Deep within the boggy depths of this quagmire, the living-dead lie, waiting to unleash their revenge on the people of Hopwas. Their first victim, a JCB driver by the name of Mick Treadman, who is working on the development project, is dragged into the dark depths of the Sucking Pit when the seemingly bottomless abyss opens up underneath him.
Before long, the strange rippling surface of the Sucking Pit, with the brief glimpses of the restless dead it conceals, plays a hypnotic effect on a group of local youths. That night, with the locally-raised musician Carl Wickers playing a show at one of the nightclubs in Hopwas, an orgy of violence erupts when the Sucking Pit’s hypnotic curse drives the possessed youths into a bloodthirsty rage at the packed show.

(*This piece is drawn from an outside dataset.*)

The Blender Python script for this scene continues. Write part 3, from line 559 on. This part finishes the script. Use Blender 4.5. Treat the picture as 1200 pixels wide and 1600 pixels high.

Deep within the dark and lifeless depths of the Sucking Pit, the evil that died within its unforgiving depths cries out for more victims. More of the villagers succumb under its evil trance. The reanimated corpse of Jenny Lawson lays waiting with her equally dead gypsy lover Corenelius; their revenge focussed on one individual now - Chris Latimer.
With the villagers around him succumbing to the hypnotic demands of the dead submerged within the Sucking Pit, Latimer needs to rescue his newly acquainted lover Pamela and end the curse that embodies the Sucking Pit...
DLS Review:
From start to finish Smith delivers an unrelenting and utterly over-the-top pulp horror feast. Following his extensively tried and tested formula for constructing a successful horror novel, Smith packs in hefty wedges of gore, violence and sex, all of which are laced with a delightfully pulpish occultist undertone.
The storyline bounds from one outrageous nail-biting event to the next. None more so than with the graphic violence that is unleashed at the Carl Wickers gig. Here Smith comes into his own, taking off his gloves and really getting stuck into the frenzied violence and resulting bloodspill.
Aside from the delightful frolics of the graphic violence, the tale’s premise is otherwise remarkably flimsy, with a very weak storyline barely holding the driving factors of the tale together. As the novel draws towards its grand finale, the tension builds dramatically, only to be let down by what can only be described as an appallingly pathetic and utterly disappointing conclusion.
All in all, ‘The Walking Dead’ is still a thoroughly enjoyable pulp horror novel, with a vast number of pages delivering a barrage of gory action. The wooden and cheesy characters are forgivable, in their own way adding to the overall pulpy enjoyment of the tale. The simplistically weak plot and utterly atrocious conclusion are what really subtracts from the tale.
The novel runs for a total of 160 pages.